USA Jesse Liu Recommends Prosecution, DoJ Rejects McCabe's Pleas
Fox News is reporting that Jesse Liu, the US Attorney for DC, is set to prosecute disgraced former Deputy Director of the FBI, Andrew McCabe, based on a report from DoJ's OIG. Fox is also reporting that McCabe's pleas to DoJ to override Liu have been rejected by DAG Jeffrey Rosen. For my own part, I decline to get excited about this. McCabe is guilty of far more "egregious misconduct" (to borrow Sidney Powell's phrase) for which he needs to be held accountable.
Here's Fox's explanation of the case--US attorney recommends proceeding with charges against McCabe, as DOJ rejects last-ditch appeal :
Then-Attorney General Jeff Sessions fired McCabe in March 2018 after the inspector general found he had repeatedly misstated his involvement in a leak to The Wall Street Journal regarding an FBI investigation into the Clinton Foundation.
The IG report faulted McCabe for leaking information to then-Wall Street Journal reporter Devlin Barrett for an Oct. 30, 2016 story titled “FBI in Internal Feud Over Hillary Clinton Probe.” The story -- written just days before the presidential election – focused on the FBI announcing the reopening of the Clinton investigation after finding thousands of her emails on a laptop belonging to former Democratic Rep. Anthony Weiner, who was married to Clinton aide Huma Abedin.

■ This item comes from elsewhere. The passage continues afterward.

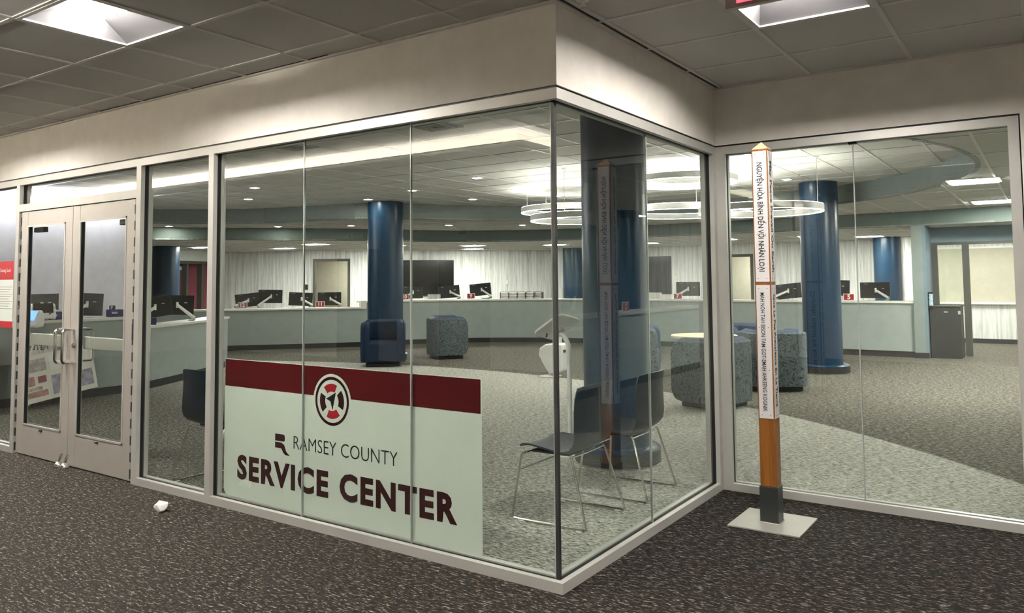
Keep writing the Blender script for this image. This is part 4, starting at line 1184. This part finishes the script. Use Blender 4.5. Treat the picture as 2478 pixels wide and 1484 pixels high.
# wall screens
def wscreen(A, B, z0, z1, label):
    t = thing('wall_screen', label, 'television', ((A[0]+B[0])/2,(A[1]+B[1])/2,z0))
    MB().slab(A,B,z0,z1,.01,.05).build('housing','blackplastic',t,world=True)
    dx,dy = B[0]-A[0],B[1]-A[1]; L = math.hypot(dx,dy); ux,uy = dx/L,dy/L
    MB().slab((A[0]+ux*.02,A[1]+uy*.02),(B[0]-ux*.02,B[1]-uy*.02),z0+.02,z1-.02,.049,.053).build('screen','screen',t,world=True)
wscreen((-13.2,15.58),(-14.62,14.02),1.03,2.12,'large black wall screen on the streaked wall behind number nine')
wscreen((-7.03,17.92),(-8.75,17.94),1.05,2.14,'large black wall screen behind number seven, right of the dark column')
def wplate(p, ang, label, mat='white', w_=.075, h_=.12):
    t = thing('wall_plate', label, 'switch', p, ang)
    MB().box(-w_/2,-.012,-h_/2,w_/2,0,h_/2).build('plate',mat,t,bevel=.002)
    MB().box(-.012,-.017,-.022,.012,-.012,.022).build('rocker',mat,t)
wplate((-12.05,16.78,1.42),math.radians(47),'white switch plate on the streaked wall right of the large screen')
wplate((-16.45,12.58,1.33),math.radians(28),'small black card reader left of the dark door frame','blackplastic',.09,.16)
wplate((-6.92,17.9,1.46),0,'white plate right of the second wall screen','paper',.11,.2)
# black cabinet kiosk
cb = thing('black_cabinet','black metal cabinet kiosk with a small screen against the pier','kiosk',(.36,13.12,0))
MB().prism([(.115,12.86),(.60,12.96),(.60,13.5),(.115,13.45)],.0,.93).build('body','dkmetal',cb,world=True,bevel=.006)
MB().prism([(.105,12.84),(.61,12.94),(.61,13.52),(.105,13.47)],.93,.95).build('lid','dkmetal',cb,world=True,bevel=.004)
MB().box(.34,12.898,.83,.40,12.905,.85).build('badge','alum',cb,world=True)
MB().box(.108,12.80,.90,.19,12.84,1.20).build('screen_frame','blackplastic',cb,world=True,bevel=.005)
MB().box(.125,12.796,.955,.185,12.8,1.17).build('screen','pictile',cb,world=True)
MB().box(.56,12.93,.80,.60,12.965,.86).build('latch','grille',cb,world=True)

# ============================================================ boards and kiosks behind the double door
pb = thing('poster_board','large printed presentation board leaning on its corner behind the doors','board',(-8.2,1.55,0))
# board tilted in its own plane: lower edge rises to the right
X_ = Vector((0,1,0)); 
def brd(u0,v0,u1,v1,dx,name,mat,par):
    a = math.radians(-7); o_ = Vector((-8.07+dx,1.15,.055)); 
    U = Vector((-.10,math.cos(a)*.995,-math.sin(a))).normalized(); V = Vector((-.13,math.sin(a),math.cos(a))).normalized(); Nn = U.cross(V).normalized()
    P = [o_+U*u0+V*v0, o_+U*u1+V*v0, o_+U*u1+V*v1, o_+U*u0+V*v1]
    return MB().extrude(P, Nn*(.006 if name=='board' else .0015)).build(name,mat,par,world=True)
brd(0,0,.92,.56,0,'board','softpaper',pb)
for (a,b_,c,d,mt_) in ((.10,.36,.32,.51,'greyprint'),(.36,.34,.62,.52,'paper'),(.70,.34,.86,.52,'paper'),(.36,.05,.66,.28,'purpleprint'),(.70,.06,.88,.26,'purpleprint'),(.04,.06,.30,.13,'rose'),(.06,.20,.16,.31,'rose'),(.20,.22,.30,.30,'greyred'),(.06,.14,.24,.18,'greyprint')):
    brd(a,b_,c,d,.007,'printed_picture',mt_,pb)
sg = thing('service_sign','grey upright sign board with a maroon stripe and wrapped cable, behind the left door leaf','sign board',(-8.30,1.40,0))
MB().box(-8.31,1.16,.30,-8.29,1.62,.885).build('board','greyprint',sg,world=True)
MB().box(-8.29,1.17,.50,-8.286,1.61,.60).build('stripe','greyred',sg,world=True)
MB().box(-8.29,1.17,.60,-8.287,1.61,.87).build('pale_band','softpaper',sg,world=True)
text('board_lettering','CENTER','ink',sg,(-8.2865,1.17,.68),(0,1,0),(0,0,1),.1,height=.062,width=.34,weight=.001)
for y in (1.19,1.59): MB().tube([(-8.30,y,0),(-8.30,y,.30)],.010,8).build('leg','dkmetal',sg,True,world=True)
cw = [(-8.265, 1.12+.46*(k/30), .60+.12*math.sin(k*.55)+.006*k) for k in range(31)]
MB().tube(cw,.007,6).build('cable','white',sg,True,world=True)
tk = thing('dark_kiosk','dark grey floor kiosk at the left edge behind the glass','kiosk',(-8.2,.62,0))
MB().box(-8.39,.36,0,-8.04,.86,.92).build('body','teal_dark',tk,world=True,bevel=.03)
MB().box(-8.40,.35,0,-8.03,.87,.12).build('base','kick',tk,world=True)
def wkiosk(p, rz, scr, label):
    t = thing('tablet_kiosk', label, 'kiosk', p, rz)
    pr = [(-.13,0),(.13,0),(.16,.03),(.13,.10),(.02,.20),(-.08,.21),(-.15,.12)]
    MB().extrude([(x,-.14,z) for x,z in pr],(0,.28,0)).build('body','white',t,True,bevel=.03,seg=3)
    n = Vector((.10,0,.11)).normalized(); 
    R_ = Matrix.Rotation(math.radians(50),3,'Y')
    MB().obox((.088,0,.150),(.15,.22,.008),R_).build('screen',scr,t)
    return t
wkiosk((-8.38,1.30,.955),math.radians(-42),'l_blue','white rounded tablet kiosk with a lit blue screen')
wkiosk((-8.72,1.62,1.03),math.radians(-20),'screen','white rounded tablet kiosk with a dark screen behind the blue one')
kp_ = MB().tube([(-8.38,1.30,0),(-8.38,1.30,.955)],.022,10)
kt = thing('kiosk_post','slim white post carrying the blue-screen kiosk','post',(-8.38,1.3,0)); kp_.build('post','white',kt,True,world=True)
MB().lathe((-8.38,1.30,0),[(.03,0),(.05,.012),(0,.014)],24).build('foot','white',kt,True,world=True)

The Journal's account of the call said a senior Justice Department official expressed displeasure to McCabe that FBI agents were still looking into the Clinton Foundation, and that McCabe had defended the agent's authority to pursue the issue.
That leak confirmed the existence of the probe, the report said, which Comey had up to that point refused to do.
The report said that McCabe "lacked candor" in a conversation with Comey when he said he had not authorized the disclosure and didn't know who had done so. The IG also found that he lacked candor when questioned by FBI agents on multiple occasions since that conversation.
McCabe has denied any wrongdoing and said the inspector general's conclusions relied on mischaracterizations and omissions, including of information favorable to McCabe.